The synchronisation didn’t work yet, so every Monday my colleague had to take a 650 MB XML-file and feed it to a Java program that inserted the contents into a big old Oracle database running on a Sun Starfire. She was much more billable than I was, so as I incautiously admitted to Un*x knowledge I was asked if I could take over this job.

The XML was full of errors, unescaped ampersands, invalid characters… The Java program choked if it couldn’t parse the file, so you had to manually search for the error and fix it, then try again. A successful run took about 9 hours.

I started by chopping up the file into the component entries and checking for bad stuff. This is trivial, just set $/ to whatever end element suits your fancy, but it took some reading of the Perl Cookbook before I had it nailed.

Then I started looking at how to automate this stuff. I eventually wrote a sophisticated run-control program that could be started with at, and that sent email when something went wrong.

Just when I had cut down the effective load time from three days to about 11 hours, the whole project got axed.

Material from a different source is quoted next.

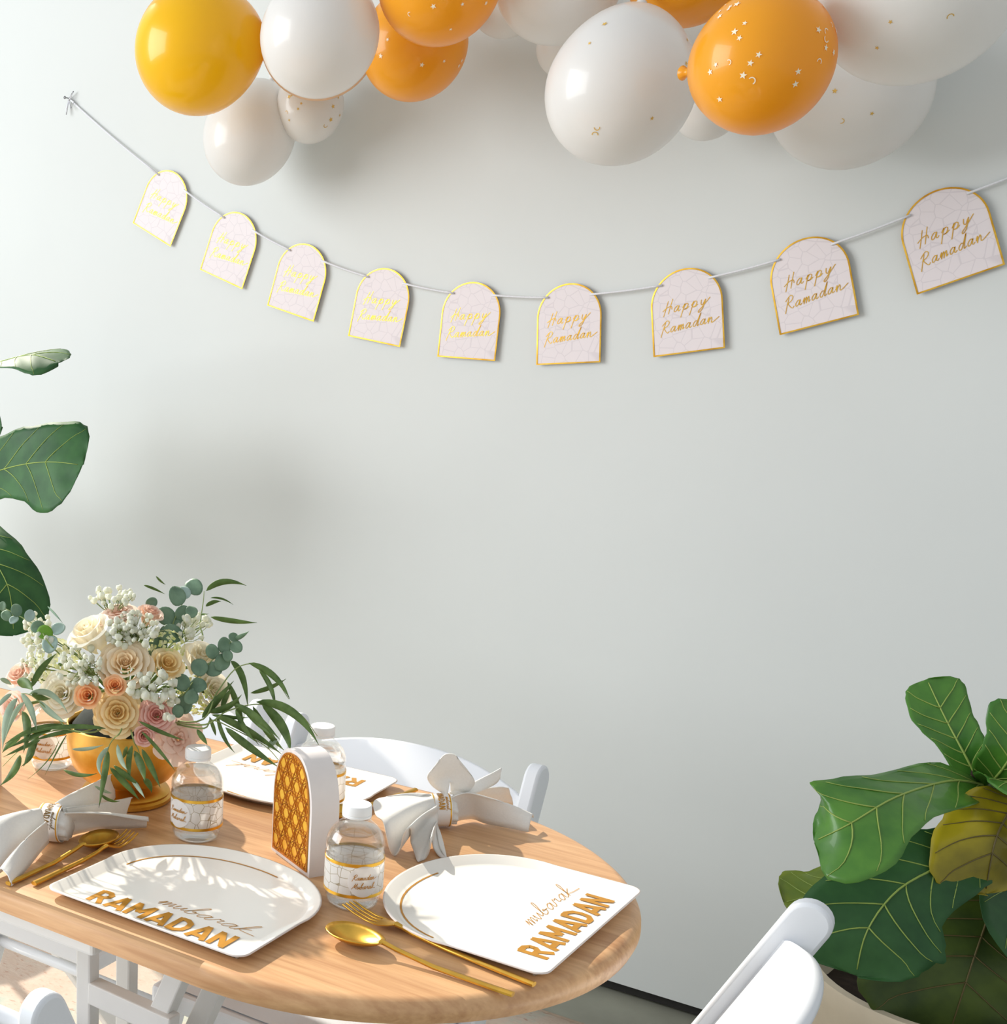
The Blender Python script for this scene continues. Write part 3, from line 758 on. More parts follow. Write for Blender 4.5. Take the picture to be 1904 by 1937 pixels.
nap = empty('napkin', T3((100, 1575, 0)) * 1.0); tag(nap, 'white linen napkin at the left beside the gold vase, gathered in a lettered ring', 'napkin', 'white linen napkins')
bpy.context.view_layer.update()
for A, B, bl in (([(72, 1530, .045), (40, 1535, .048), (0, 1545, .048), (-60, 1562, .040)], [(88, 1582, .016), (45, 1612, .010), (-5, 1655, .003), (-60, 1672, .0015)], 0.012),
                 ([(86, 1556, .040), (60, 1578, .034), (25, 1612, .022), (-4, 1650, .010)], [(92, 1594, .004), (76, 1612, .003), (50, 1645, .002), (22, 1676, .0015)], 0.010),
                 ([(104, 1520, .046), (130, 1504, .050), (175, 1482, .050), (212, 1464, .054)], [(124, 1548, .030), (160, 1540, .024), (195, 1528, .016), (218, 1514, .012)], 0.008),
                 ([(120, 1530, .044), (165, 1524, .036), (215, 1516, .026), (251, 1509, .022)], [(132, 1552, .026), (165, 1552, .016), (205, 1549, .008), (238, 1546, .002)], 0.006),
                 ([(122, 1538, .042), (160, 1538, .036), (205, 1541, .029), (245, 1548, .021), (281, 1554, .013)], [(124, 1584, .002), (150, 1576, .0015), (190, 1569, .0015), (240, 1567, .0015), (277, 1565, .002)], 0.009)):
    g = MB(); sheet(g, A, B, bulge=bl, wave=0.0015); shifted(g.build('tail', CLOTH, nap, solid=0.0014), nap)
ax1 = Vector((0.93, 0.36, 0.02)).normalized()
gather(nap, T3((100, 1556, 0.0225)), ax1, 0.0208, 0.021)
ring_thing(T3((100, 1556, 0.0225)), ax1, 0.0215, 0.026, 'ivory paper napkin ring with dark lettering on the left napkin', PI * 0.72, DARKGOLD)

# ------------------------------------------------------------------ vase
VP = atz(238, 1508, TZ); VP = Vector((VP.x, VP.y, TZ)); DV = depth(VP + Vector((0, 0, 0.12)))
vase = empty('gold_vase', VP); tag(vase, 'brushed gold footed bowl vase holding the bouquet', 'vase')
g = MB(); g.lathe([(0.030, 0.022), (0.043, 0.024), (0.056, 0.031), (0.067, 0.045), (0.0735, 0.063), (0.0755, 0.082), (0.0745, 0.098), (0.0745, 0.100), (0.0725, 0.100), (0.0725, 0.092), (0.066, 0.055), (0.040, 0.034)], 56, cap=False); g.build('bowl', GOLD, vase)
g = MB(); g.lathe([(0.054, 0.0), (0.0575, 0.002), (0.0575, 0.006), (0.0545, 0.0085), (0.0555, 0.0115), (0.0535, 0.0145), (0.047, 0.0165), (0.041, 0.020), (0.037, 0.0235), (0.036, 0.026)], 56); g.build('foot', GOLD, vase, auto=50)
FOAM = mat('dark_floral_foam', srgb(26, 36, 30), 0.9, noise=0.4, scale=60, bump=0.5)
g = MB(); g.lathe([(0.0700, 0.080), (0.068, 0.096), (0.055, 0.112), (0.03, 0.122), (0.004, 0.125)], 32); g.build('foam', FOAM, vase)

# ------------------------------------------------------------------ bouquet
DC = VP + Vector((0, 0, 0.150)); ER = Vector((0.125, 0.125, 0.115))
def dome(px, py, k=1.0):
    """front surface of the bouquet dome seen at a pixel, with its outward normal"""
    r = ray(px, py); e = ER * k
    o_ = Vector(((CAM - DC)[i] / e[i] for i in range(3))); d_ = Vector((r[i] / e[i] for i in range(3)))
    A_ = d_.dot(d_); B_ = o_.dot(d_); C_ = o_.dot(o_) - 1; D_ = B_ * B_ - A_ * C_
    t = (-B_ - math.sqrt(D_)) / A_ if D_ > 0 else -B_ / A_
    p = CAM + r * t; q = p - DC
    n_ = Vector((q[i] / (e[i] * e[i]) for i in range(3))).normalized()
    return p, n_
ROSE = {}
def rose_mats(key, c_out, c_in):
    ROSE[key] = (mat('petal_%s' % key, c_out, 0.6, noise=0.1, scale=90, col2=c_in, translucent=0.3), mat('heart_%s' % key, c_in, 0.6, noise=0.08, scale=90, translucent=0.3))
rose_mats('cream', srgb(255, 247, 230), srgb(254, 231, 192))
rose_mats('ivory', srgb(255, 251, 241), srgb(253, 244, 219))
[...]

I later learned that this was the third attempt to integrate the print version with an online database.

The contractor more or less blamed the whole debacle on us, even though it could be fairly laid at bad project management and unrealistic promises from the client to its customers. Oh well.

In the middle of my next project, I was cding up from a directory over a slow ssh link and accidentally rmd all my perl code. When I called the admins of the machine they helpfully informed me that as the machine wasn’t in production it didn’t have backups.

So now I know more Perl than I really want to. But I’m still learning more every day.

Wednesday, 2004-04-14

ordering email

After a tip from Rui, I’ve started to sort my work mail (mail addressed to me personally, and the support box) into quarterly archives.

Long experience has told me never to throw away mail, and the quarter seems to be a good time period in which to ask yourself “when did I get that mail?”

Wednesday, 2004-03-24

HTML typography

Learn about the fifteen spaces defined in Unicode at this page.